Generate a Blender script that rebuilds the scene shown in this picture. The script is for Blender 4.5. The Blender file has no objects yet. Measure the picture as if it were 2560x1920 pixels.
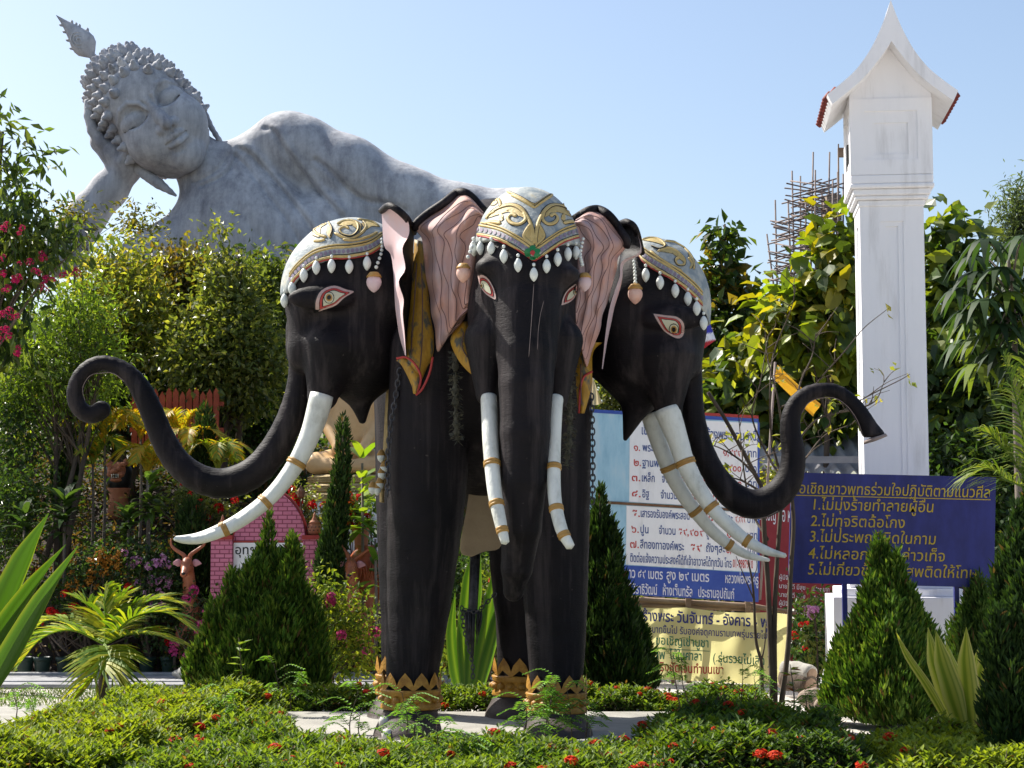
import bpy, math, random
import numpy as np
from mathutils import Vector, Matrix
from mathutils.bvhtree import BVHTree

SC = bpy.context.scene
COL = SC.collection
random.seed(7)
RNG = np.random.default_rng(11)

# ---------------------------------------------------------------- camera, sky, sun, exposure
FPX = 4400.0                       # focal length in photograph pixels (2560 wide)
CAM = np.array([0.0, 0.0, 1.6])
PITCH = math.atan2(392.0, FPX)
cam = bpy.data.cameras.new('camera')
cam.sensor_width = 36.0
cam.lens = FPX / 2560.0 * 36.0
cam.clip_start = 0.1
cam.clip_end = 3000
cam_o = bpy.data.objects.new('camera', cam)
COL.objects.link(cam_o)
cam_o.location = CAM
cam_o.rotation_euler = (math.radians(90) + PITCH, 0, 0)
SC.camera = cam_o

SUN_TO = Vector((-0.62, 0.43, 0.84)).normalized()
SUN_EL = math.asin(SUN_TO.z)
world = bpy.data.worlds.new('World')
SC.world = world
world.use_nodes = True
wn = world.node_tree
bg = wn.nodes['Background']
sky = wn.nodes.new('ShaderNodeTexSky')
sky.sky_type = 'NISHITA'
sky.sun_disc = False
sky.sun_elevation = SUN_EL
sky.sun_rotation = math.atan2(SUN_TO.x, SUN_TO.y)
sky.air_density = 1.0
sky.dust_density = 1.9
sky.ozone_density = 1.0
wn.links.new(sky.outputs[0], bg.inputs[0])
bg.inputs[1].default_value = 0.095
sun = bpy.data.lights.new('sun', 'SUN')
sun.energy = 5.0
sun.angle = math.radians(0.5)
sun.color = (1.0, 0.95, 0.86)
sun_o = bpy.data.objects.new('sun', sun)
COL.objects.link(sun_o)
sun_o.rotation_euler = (-SUN_TO).to_track_quat('-Z', 'Y').to_euler()
sun_o.location = (-10, 10, 30)
SC.view_settings.view_transform = 'Standard'
SC.view_settings.look = 'None'
SC.view_settings.exposure = 0.95
SC.view_settings.gamma = 1.0
SC.cycles.max_bounces = 6
SC.cycles.transparent_max_bounces = 8

_f = np.array([0, math.cos(PITCH), math.sin(PITCH)])
_u = np.array([0, -math.sin(PITCH), math.cos(PITCH)])
_r = np.array([1.0, 0, 0])


def ray(px, py):
    return _f + (px - 1280.0) / FPX * _r - (py - 960.0) / FPX * _u


def P(px, py, Y):
    d = ray(px, py)
    return CAM + d * (Y / d[1])


def PA(pts, Y):
    """list of (px,py[,..]) at one depth or per-point depths"""
    if np.isscalar(Y):
        Y = [Y] * len(pts)
    return np.array([P(p[0], p[1], y) for p, y in zip(pts, Y)])


def S(px, Y):
    return px * Y / FPX


def ss(a, b, x):
    t = np.clip((x - a) / (b - a), 0, 1)
    return t * t * (3 - 2 * t)


def terrain(x, y):
    x = np.asarray(x, dtype=float)
    y = np.asarray(y, dtype=float)
    wl = 1 - ss(-0.8, 1.2, x)
    z = wl * (0.85 * ss(20.95, 21.7, y) + 1.9 * ss(21.7, 27.5, y))
    z = z + ss(28, 64, y) * (7.3 * np.exp(-((x + 7) / 16.0) ** 2) + 0.8)
    z = z * (1 - 0.9 * ss(85, 130, y))
    return z


# ---------------------------------------------------------------- helpers: objects and labels
def link(o, parent=None):
    COL.objects.link(o)
    if parent is not None:
        o.parent = parent
    return o


def tag(o, label, cat, group=None, kind=None):
    o['label'] = label
    if cat:
        o['category'] = cat
    if group:
        o['group'] = group
    if kind:
        o['kind'] = kind
    return o


def thing(name, label, cat, loc=(0, 0, 0), group=None):
    o = bpy.data.objects.new(name, None)
    o.empty_display_size = 0.2
    o.location = loc
    COL.objects.link(o)
    return tag(o, label, cat, group)


def to_obj(name, me, parent=None, origin=None):
    """mesh given in world coordinates; parents are unrotated empties"""
    off = np.zeros(3)
    if parent is not None:
        p = parent
        while p is not None:
            off += np.array(p.location)
            p = p.parent
    elif origin is not None:
        off = np.array(origin, dtype=float)
    if np.any(off):
        me.transform(Matrix.Translation(Vector(-off)))
    o = bpy.data.objects.new(name, me)
    if parent is None and origin is not None:
        o.location = origin
    return link(o, parent)


def mk(name, verts, faces, mats, parent=None, smooth=True, origin=None, fmat=None, cols=None):
    me = bpy.data.meshes.new(name)
    me.from_pydata([tuple(map(float, v)) for v in verts], [], [tuple(map(int, f)) for f in faces])
    if not isinstance(mats, (list, tuple)):
        mats = [mats]
    for m in mats:
        me.materials.append(m)
    n = len(me.polygons)
    if smooth:
        me.polygons.foreach_set('use_smooth', np.ones(n, dtype=bool))
    if fmat is not None:
        me.polygons.foreach_set('material_index', np.array(fmat, dtype=np.int32))
    if cols is not None:
        a = me.color_attributes.new('Col', 'FLOAT_COLOR', 'POINT')
        c = np.ones((len(verts), 4), dtype=np.float32)
        c[:, :3] = cols
        a.data.foreach_set('color', c.ravel())
    me.update()
    return to_obj(name, me, parent, origin)


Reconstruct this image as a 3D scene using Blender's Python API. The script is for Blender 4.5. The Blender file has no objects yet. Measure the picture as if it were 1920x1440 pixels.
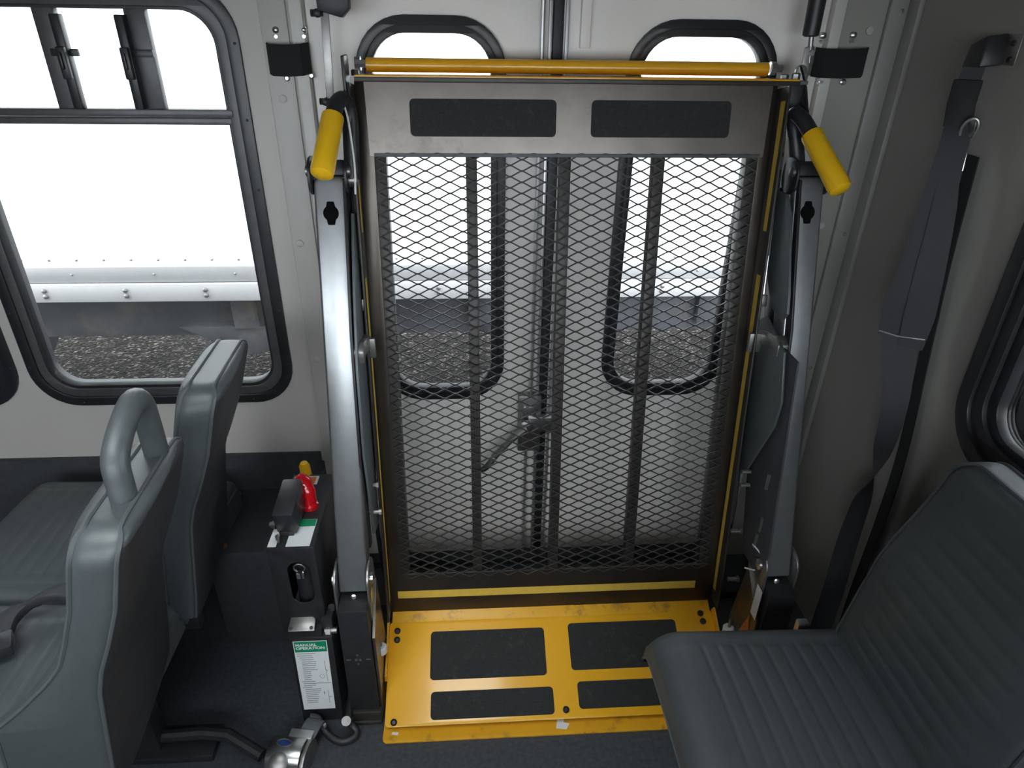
import bpy, bmesh, math, random
from math import sin, cos, radians, pi, sqrt, atan2, hypot
from mathutils import Vector, Matrix
from mathutils.geometry import tessellate_polygon

random.seed(7)
scene = bpy.context.scene
COL = scene.collection

# ------------------------------------------------------------------ camera, world, exposure
CAM_Z, PITCH, YAW, ROLL, FPX = 1.62, 28.5, 4.0, 0.9, 1240.0
p_, y_, r_ = radians(PITCH), radians(YAW), radians(ROLL)
FW = Vector((sin(y_) * cos(p_), cos(y_) * cos(p_), -sin(p_)))
RT0 = Vector((cos(y_), -sin(y_), 0)); UP0 = RT0.cross(FW)
RT = RT0 * cos(r_) + UP0 * sin(r_); UP = UP0 * cos(r_) - RT0 * sin(r_)
cam_data = bpy.data.cameras.new('camera')
cam_data.sensor_width = 36.0; cam_data.lens = FPX / 1920.0 * 36.0; cam_data.clip_start = 0.02
cam = bpy.data.objects.new('camera', cam_data); COL.objects.link(cam)
cam.matrix_world = Matrix(((RT.x, UP.x, -FW.x, 0), (RT.y, UP.y, -FW.y, 0), (RT.z, UP.z, -FW.z, CAM_Z), (0, 0, 0, 1)))
scene.camera = cam

world = bpy.data.worlds.new('overcast_sky'); scene.world = world; world.use_nodes = True
nt = world.node_tree; bg = nt.nodes['Background']
tc = nt.nodes.new('ShaderNodeTexCoord'); sep = nt.nodes.new('ShaderNodeSeparateXYZ')
ramp = nt.nodes.new('ShaderNodeValToRGB')
nt.links.new(tc.outputs['Generated'], sep.inputs[0]); nt.links.new(sep.outputs['Z'], ramp.inputs[0])
ramp.color_ramp.elements[0].position = 0.0; ramp.color_ramp.elements[0].color = (0.80, 0.84, 0.90, 1)
ramp.color_ramp.elements[1].position = 1.0; ramp.color_ramp.elements[1].color = (0.96, 0.99, 1.0, 1)
nt.links.new(ramp.outputs[0], bg.inputs[0]); bg.inputs[1].default_value = 11.2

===

Written problem: Without the pictures, write out the whole listing above exactly as it appears.

The response:
Generate a Blender script that rebuilds the scene shown in this picture. The script is for Blender 4.5. The Blender file has no objects yet. Measure the picture as if it were 2560x1920 pixels.
import bpy, math, random
import numpy as np
from mathutils import Vector, Matrix
from mathutils.bvhtree import BVHTree

SC = bpy.context.scene
COL = SC.collection
random.seed(7)
RNG = np.random.default_rng(11)

# ---------------------------------------------------------------- camera, sky, sun, exposure
FPX = 4400.0                       # focal length in photograph pixels (2560 wide)
CAM = np.array([0.0, 0.0, 1.6])
PITCH = math.atan2(392.0, FPX)
cam = bpy.data.cameras.new('camera')
cam.sensor_width = 36.0
cam.lens = FPX / 2560.0 * 36.0
cam.clip_start = 0.1
cam.clip_end = 3000
cam_o = bpy.data.objects.new('camera', cam)
COL.objects.link(cam_o)
cam_o.location = CAM
cam_o.rotation_euler = (math.radians(90) + PITCH, 0, 0)
SC.camera = cam_o

SUN_TO = Vector((-0.62, 0.43, 0.84)).normalized()
SUN_EL = math.asin(SUN_TO.z)
world = bpy.data.worlds.new('World')
SC.world = world
world.use_nodes = True
wn = world.node_tree
bg = wn.nodes['Background']
sky = wn.nodes.new('ShaderNodeTexSky')
sky.sky_type = 'NISHITA'
sky.sun_disc = False
sky.sun_elevation = SUN_EL
sky.sun_rotation = math.atan2(SUN_TO.x, SUN_TO.y)
sky.air_density = 1.0
sky.dust_density = 1.9
sky.ozone_density = 1.0
wn.links.new(sky.outputs[0], bg.inputs[0])
bg.inputs[1].default_value = 0.095
sun = bpy.data.lights.new('sun', 'SUN')
sun.energy = 5.0
sun.angle = math.radians(0.5)
sun.color = (1.0, 0.95, 0.86)
sun_o = bpy.data.objects.new('sun', sun)
COL.objects.link(sun_o)
sun_o.rotation_euler = (-SUN_TO).to_track_quat('-Z', 'Y').to_euler()
sun_o.location = (-10, 10, 30)
SC.view_settings.view_transform = 'Standard'
SC.view_settings.look = 'None'
SC.view_settings.exposure = 0.95
SC.view_settings.gamma = 1.0
SC.cycles.max_bounces = 6
SC.cycles.transparent_max_bounces = 8

_f = np.array([0, math.cos(PITCH), math.sin(PITCH)])
_u = np.array([0, -math.sin(PITCH), math.cos(PITCH)])
_r = np.array([1.0, 0, 0])


def ray(px, py):
    return _f + (px - 1280.0) / FPX * _r - (py - 960.0) / FPX * _u


def P(px, py, Y):
    d = ray(px, py)
    return CAM + d * (Y / d[1])


def PA(pts, Y):
    """list of (px,py[,..]) at one depth or per-point depths"""
    if np.isscalar(Y):
        Y = [Y] * len(pts)
    return np.array([P(p[0], p[1], y) for p, y in zip(pts, Y)])


def S(px, Y):
    return px * Y / FPX


def ss(a, b, x):
    t = np.clip((x - a) / (b - a), 0, 1)
    return t * t * (3 - 2 * t)


def terrain(x, y):
    x = np.asarray(x, dtype=float)
    y = np.asarray(y, dtype=float)
    wl = 1 - ss(-0.8, 1.2, x)
    z = wl * (0.85 * ss(20.95, 21.7, y) + 1.9 * ss(21.7, 27.5, y))
    z = z + ss(28, 64, y) * (7.3 * np.exp(-((x + 7) / 16.0) ** 2) + 0.8)
    z = z * (1 - 0.9 * ss(85, 130, y))
    return z


# ---------------------------------------------------------------- helpers: objects and labels
def link(o, parent=None):
    COL.objects.link(o)
    if parent is not None:
        o.parent = parent
    return o


def tag(o, label, cat, group=None, kind=None):
    o['label'] = label
    if cat:
        o['category'] = cat
    if group:
        o['group'] = group
    if kind:
        o['kind'] = kind
    return o


def thing(name, label, cat, loc=(0, 0, 0), group=None):
    o = bpy.data.objects.new(name, None)
    o.empty_display_size = 0.2
    o.location = loc
    COL.objects.link(o)
    return tag(o, label, cat, group)


def to_obj(name, me, parent=None, origin=None):
    """mesh given in world coordinates; parents are unrotated empties"""
    off = np.zeros(3)
    if parent is not None:
        p = parent
        while p is not None:
            off += np.array(p.location)
            p = p.parent
    elif origin is not None:
        off = np.array(origin, dtype=float)
    if np.any(off):
        me.transform(Matrix.Translation(Vector(-off)))
    o = bpy.data.objects.new(name, me)
    if parent is None and origin is not None:
        o.location = origin
    return link(o, parent)


def mk(name, verts, faces, mats, parent=None, smooth=True, origin=None, fmat=None, cols=None):
    me = bpy.data.meshes.new(name)
    me.from_pydata([tuple(map(float, v)) for v in verts], [], [tuple(map(int, f)) for f in faces])
    if not isinstance(mats, (list, tuple)):
        mats = [mats]
    for m in mats:
        me.materials.append(m)
    n = len(me.polygons)
    if smooth:
        me.polygons.foreach_set('use_smooth', np.ones(n, dtype=bool))
    if fmat is not None:
        me.polygons.foreach_set('material_index', np.array(fmat, dtype=np.int32))
    if cols is not None:
        a = me.color_attributes.new('Col', 'FLOAT_COLOR', 'POINT')
        c = np.ones((len(verts), 4), dtype=np.float32)
        c[:, :3] = cols
        a.data.foreach_set('color', c.ravel())
    me.update()
    return to_obj(name, me, parent, origin)


Reconstruct this image as a 3D scene using Blender's Python API. The script is for Blender 4.5. The Blender file has no objects yet. Measure the picture as if it were 1920x1440 pixels.
import bpy, bmesh, math, random
from math import sin, cos, radians, pi, sqrt, atan2, hypot
from mathutils import Vector, Matrix
from mathutils.geometry import tessellate_polygon

random.seed(7)
scene = bpy.context.scene
COL = scene.collection

# ------------------------------------------------------------------ camera, world, exposure
CAM_Z, PITCH, YAW, ROLL, FPX = 1.62, 28.5, 4.0, 0.9, 1240.0
p_, y_, r_ = radians(PITCH), radians(YAW), radians(ROLL)
FW = Vector((sin(y_) * cos(p_), cos(y_) * cos(p_), -sin(p_)))
RT0 = Vector((cos(y_), -sin(y_), 0)); UP0 = RT0.cross(FW)
RT = RT0 * cos(r_) + UP0 * sin(r_); UP = UP0 * cos(r_) - RT0 * sin(r_)
cam_data = bpy.data.cameras.new('camera')
cam_data.sensor_width = 36.0; cam_data.lens = FPX / 1920.0 * 36.0; cam_data.clip_start = 0.02
cam = bpy.data.objects.new('camera', cam_data); COL.objects.link(cam)
cam.matrix_world = Matrix(((RT.x, UP.x, -FW.x, 0), (RT.y, UP.y, -FW.y, 0), (RT.z, UP.z, -FW.z, CAM_Z), (0, 0, 0, 1)))
scene.camera = cam

world = bpy.data.worlds.new('overcast_sky'); scene.world = world; world.use_nodes = True
nt = world.node_tree; bg = nt.nodes['Background']
tc = nt.nodes.new('ShaderNodeTexCoord'); sep = nt.nodes.new('ShaderNodeSeparateXYZ')
ramp = nt.nodes.new('ShaderNodeValToRGB')
nt.links.new(tc.outputs['Generated'], sep.inputs[0]); nt.links.new(sep.outputs['Z'], ramp.inputs[0])
ramp.color_ramp.elements[0].position = 0.0; ramp.color_ramp.elements[0].color = (0.80, 0.84, 0.90, 1)
ramp.color_ramp.elements[1].position = 1.0; ramp.color_ramp.elements[1].color = (0.96, 0.99, 1.0, 1)
nt.links.new(ramp.outputs[0], bg.inputs[0]); bg.inputs[1].default_value = 11.2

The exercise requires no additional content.